Your objective: Your task is to print, exactly and only, the lines from the start of the entries below through the line with "return Vector((CY * t +". Include both ends, but skip the pictures.

Data shown:
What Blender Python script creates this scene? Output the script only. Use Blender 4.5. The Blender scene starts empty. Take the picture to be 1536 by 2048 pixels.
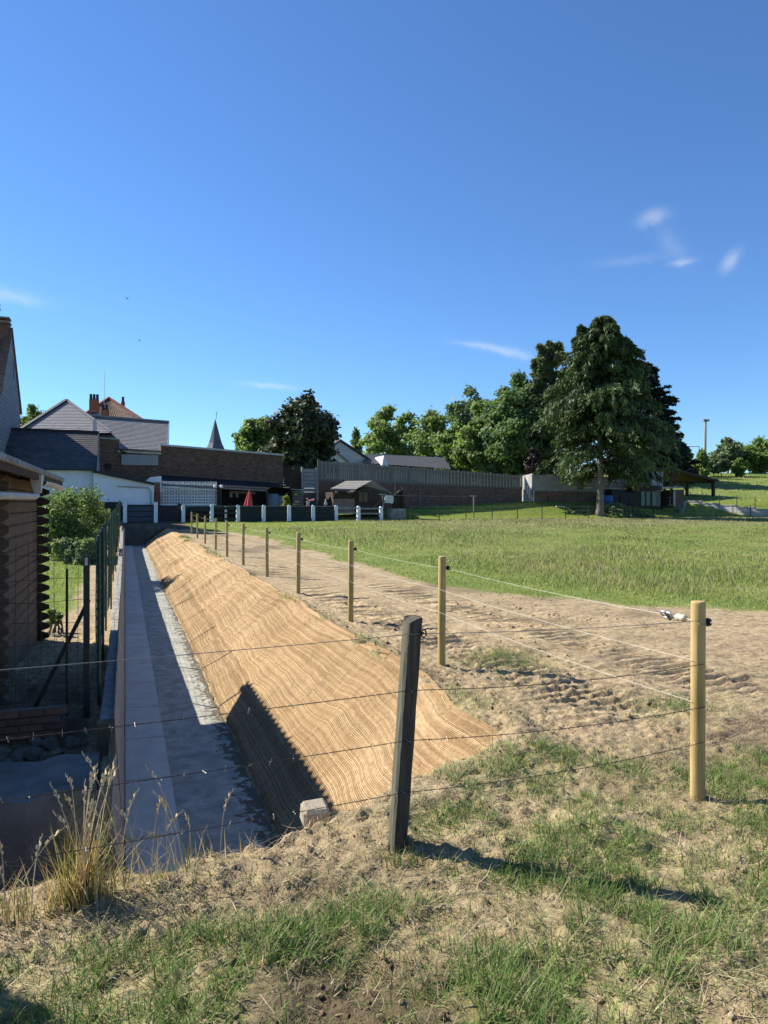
import bpy, math, random
import numpy as np
from mathutils import Vector, Matrix

SC = bpy.context.scene
COL = SC.collection
rad = math.radians
rng = np.random.default_rng(11)
random.seed(5)

# ------------------------------------------------------------------ camera, sky, sun, exposure
# world: +Y runs up the channel, +X to its right, Z up; the eye stands at (0, 0, 2)
YAW = rad(20.3)
CY, SY = math.cos(YAW), math.sin(YAW)
FPX = 1400.0
cam_d = bpy.data.cameras.new('camera')
cam = bpy.data.objects.new('camera', cam_d)
COL.objects.link(cam)
cam.location = (0, 0, 2.0)
cam.rotation_euler = (rad(90), 0, -YAW)
cam_d.sensor_fit = 'VERTICAL'
cam_d.sensor_height = 36.0
cam_d.sensor_width = 27.0
cam_d.lens = 36.0 * FPX / 2048.0
cam_d.shift_y = -17.0 / 2048.0
cam_d.clip_start = 0.05
cam_d.clip_end = 4000
SC.camera = cam

SUN_DIR = Vector((-0.88, 0.88, 1.0)).normalized()
SUN_EL = math.asin(SUN_DIR.z)
SUN_ROT = math.atan2(SUN_DIR.x, SUN_DIR.y)

world = bpy.data.worlds.new('World')
SC.world = world
world.use_nodes = True
wn, wl = world.node_tree.nodes, world.node_tree.links
wn.clear()
sky = wn.new('ShaderNodeTexSky')
sky.sky_type = 'NISHITA'
sky.sun_disc = False
sky.sun_elevation = SUN_EL
sky.sun_rotation = SUN_ROT
sky.altitude = 0
sky.air_density = 1.0
sky.dust_density = 0.0
sky.ozone_density = 4.5
bg = wn.new('ShaderNodeBackground')
bg.inputs['Strength'].default_value = 0.069
wout = wn.new('ShaderNodeOutputWorld')

def wmath(op, a=None, b=None, c=None):
    n = wn.new('ShaderNodeMath'); n.operation = op
    for i, x in enumerate((a, b, c)):
        if x is None: continue
        if isinstance(x, (int, float)): n.inputs[i].default_value = x
        else: wl.new(x, n.inputs[i])
    return n.outputs[0]

def pix_dir(px, py):
    t, w = (px - 768) / FPX, (1007 - py) / FPX
    return Vector((CY * t + SY, -SY * t + CY, w)).normalized()

# thin cirrus wisps: each a soft streak in a direction of the sky
tc = wn.new('ShaderNodeTexCoord')
nz = wn.new('ShaderNodeTexNoise'); nz.inputs['Scale'].default_value = 34; nz.inputs['Detail'].default_value = 6
nz.inputs['Roughness'].default_value = .62; nz.inputs['Distortion'].default_value = 1.2
wl.new(tc.outputs['Generated'], nz.inputs['Vector'])
total = None
def wisp(px, py, lx, ly, ang, amp):
    """a soft elongated patch of sky round the direction through (px, py)"""
    global total
    c = pix_dir(px, py)
    ex = Vector((0, 0, 1)).cross(c).normalized() * -1
    ey = c.cross(ex).normalized() * 1
    if ey.z < 0: ey = -ey
    a = rad(ang)
    e1 = ex * math.cos(a) + ey * math.sin(a)
    e2 = -ex * math.sin(a) + ey * math.cos(a)
    def dot(v):
        n = wn.new('ShaderNodeVectorMath'); n.operation = 'DOT_PRODUCT'
        wl.new(tc.outputs['Generated'], n.inputs[0]); n.inputs[1].default_value = v
        return n.outputs['Value']
    p = wmath('MULTIPLY', dot(e1), FPX / lx)
    q0 = wmath('MULTIPLY', dot(e2), FPX / ly)
    q = wmath('ADD', q0, wmath('MULTIPLY', wmath('SUBTRACT', nz.outputs['Fac'], .5), 2.2))
    r2 = wmath('ADD', wmath('MULTIPLY', p, p), wmath('MULTIPLY', q, q))
    g = wmath('EXPONENT', wmath('MULTIPLY', r2, -1.0))
    front = wmath('GREATER_THAN', dot(c), 0.5)
    g = wmath('MULTIPLY', wmath('MULTIPLY', g, front), amp)
    g = wmath('MULTIPLY', g, wmath('ADD', .35, wmath('MULTIPLY', nz.outputs['Fac'], 1.3)))
    total = g if total is None else wmath('ADD', total, g)
wisp(1306, 436, 22, 11, 8, .30)
wisp(1460, 522, 18, 10, 50, .28)
wisp(1362, 524, 20, 5, 5, .22)
wisp(1345, 490, 40, 14, -55, .09)
wisp(1015, 704, 52, 8, -14, .30)
wisp(950, 690, 40, 5, -8, .20)
wisp(540, 771, 46, 5, -4, .26)
wisp(22, 592, 48, 11, -6, .24)
wisp(1260, 520, 60, 8, 0, .08)
mix = wn.new('ShaderNodeMix'); mix.data_type = 'RGBA'
tint = wn.new('ShaderNodeMix'); tint.data_type = 'RGBA'; tint.blend_type = 'MULTIPLY'
tint.inputs['Factor'].default_value = 1.0
tint.inputs[7].default_value = (.68, .92, 1.17, 1)
wl.new(sky.outputs['Color'], tint.inputs[6])
wl.new(wmath('MINIMUM', total, .6), mix.inputs['Factor'])
wl.new(tint.outputs[2], mix.inputs[6])
mix.inputs[7].default_value = (6.2, 6.6, 7.2, 1)
wl.new(mix.outputs[2], bg.inputs['Color'])
wl.new(bg.outputs['Background'], wout.inputs['Surface'])

sun_d = bpy.data.lights.new('sun', 'SUN')
sun_d.energy = 4.6
sun_d.angle = rad(0.55)
sun_d.color = (1.0, 0.94, 0.84)
sun = bpy.data.objects.new('sun', sun_d)
COL.objects.link(sun)
sun.rotation_euler = SUN_DIR.to_track_quat('Z', 'Y').to_euler()
sun.location = (-20, 20, 40)

vs = SC.view_settings
vs.view_transform = 'Standard'
vs.look = 'None'
vs.exposure = 1.13
vs.gamma = 1.0
vs.use_curve_mapping = False

# ------------------------------------------------------------------ helpers
def PU(px, py, u):
    """point of the line of sight through a photo pixel at distance u up the channel"""
    t = (px - 768) / FPX
    d = u / (CY - SY * t)
    return Vector((CY * t * d + SY * d, u, 2 + (1007 - py) / FPX * d))
def PD(px, py, d):
    t = (px - 768) / FPX
    return Vector((CY * t * d + SY * d, -SY * t * d + CY * d, 2 + (1007 - py) / FPX * d))

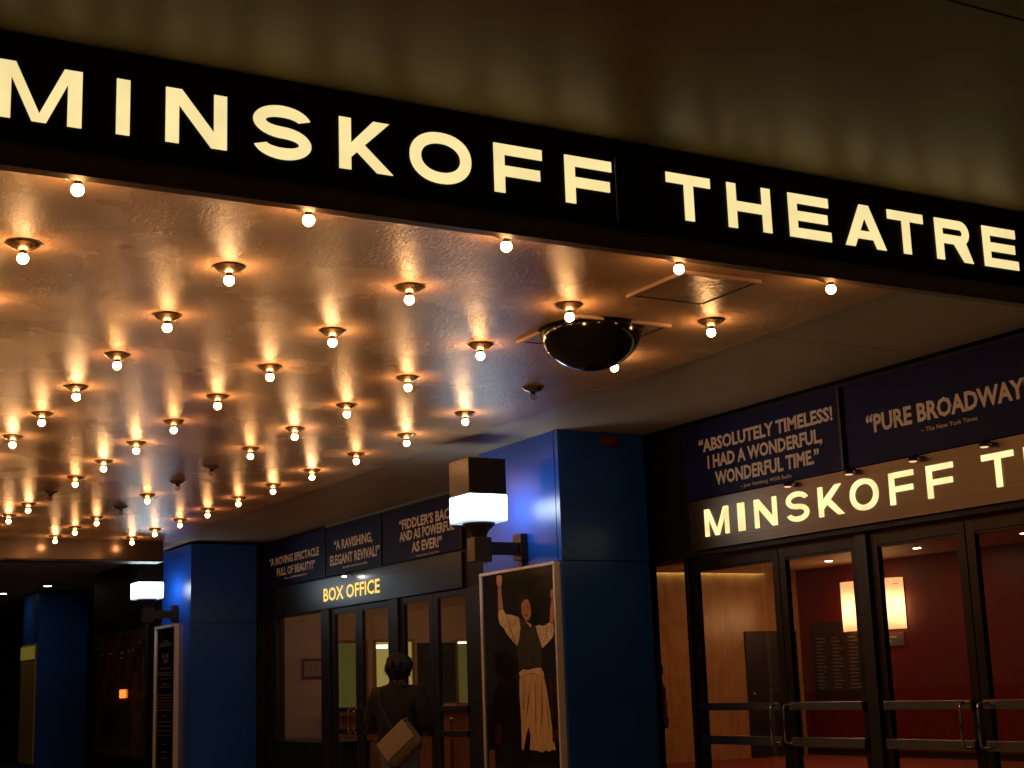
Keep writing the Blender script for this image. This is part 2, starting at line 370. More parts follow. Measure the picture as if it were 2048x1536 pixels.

Exercise result:
What Blender Python script creates this scene? Output the script only. Use Blender 4.5. The Blender scene starts empty. Take the picture to be 1536 by 2048 pixels.
import bpy, math, random
import numpy as np
from mathutils import Vector, Matrix

SC = bpy.context.scene
COL = SC.collection
rad = math.radians
rng = np.random.default_rng(11)
random.seed(5)

# ------------------------------------------------------------------ camera, sky, sun, exposure
# world: +Y runs up the channel, +X to its right, Z up; the eye stands at (0, 0, 2)
YAW = rad(20.3)
CY, SY = math.cos(YAW), math.sin(YAW)
FPX = 1400.0
cam_d = bpy.data.cameras.new('camera')
cam = bpy.data.objects.new('camera', cam_d)
COL.objects.link(cam)
cam.location = (0, 0, 2.0)
cam.rotation_euler = (rad(90), 0, -YAW)
cam_d.sensor_fit = 'VERTICAL'
cam_d.sensor_height = 36.0
cam_d.sensor_width = 27.0
cam_d.lens = 36.0 * FPX / 2048.0
cam_d.shift_y = -17.0 / 2048.0
cam_d.clip_start = 0.05
cam_d.clip_end = 4000
SC.camera = cam

SUN_DIR = Vector((-0.88, 0.88, 1.0)).normalized()
SUN_EL = math.asin(SUN_DIR.z)
SUN_ROT = math.atan2(SUN_DIR.x, SUN_DIR.y)

world = bpy.data.worlds.new('World')
SC.world = world
world.use_nodes = True
wn, wl = world.node_tree.nodes, world.node_tree.links
wn.clear()
sky = wn.new('ShaderNodeTexSky')
sky.sky_type = 'NISHITA'
sky.sun_disc = False
sky.sun_elevation = SUN_EL
sky.sun_rotation = SUN_ROT
sky.altitude = 0
sky.air_density = 1.0
sky.dust_density = 0.0
sky.ozone_density = 4.5
bg = wn.new('ShaderNodeBackground')
bg.inputs['Strength'].default_value = 0.069
wout = wn.new('ShaderNodeOutputWorld')

def wmath(op, a=None, b=None, c=None):
    n = wn.new('ShaderNodeMath'); n.operation = op
    for i, x in enumerate((a, b, c)):
        if x is None: continue
        if isinstance(x, (int, float)): n.inputs[i].default_value = x
        else: wl.new(x, n.inputs[i])
    return n.outputs[0]

def pix_dir(px, py):
    t, w = (px - 768) / FPX, (1007 - py) / FPX
    return Vector((CY * t + SY, -SY * t + CY, w)).normalized()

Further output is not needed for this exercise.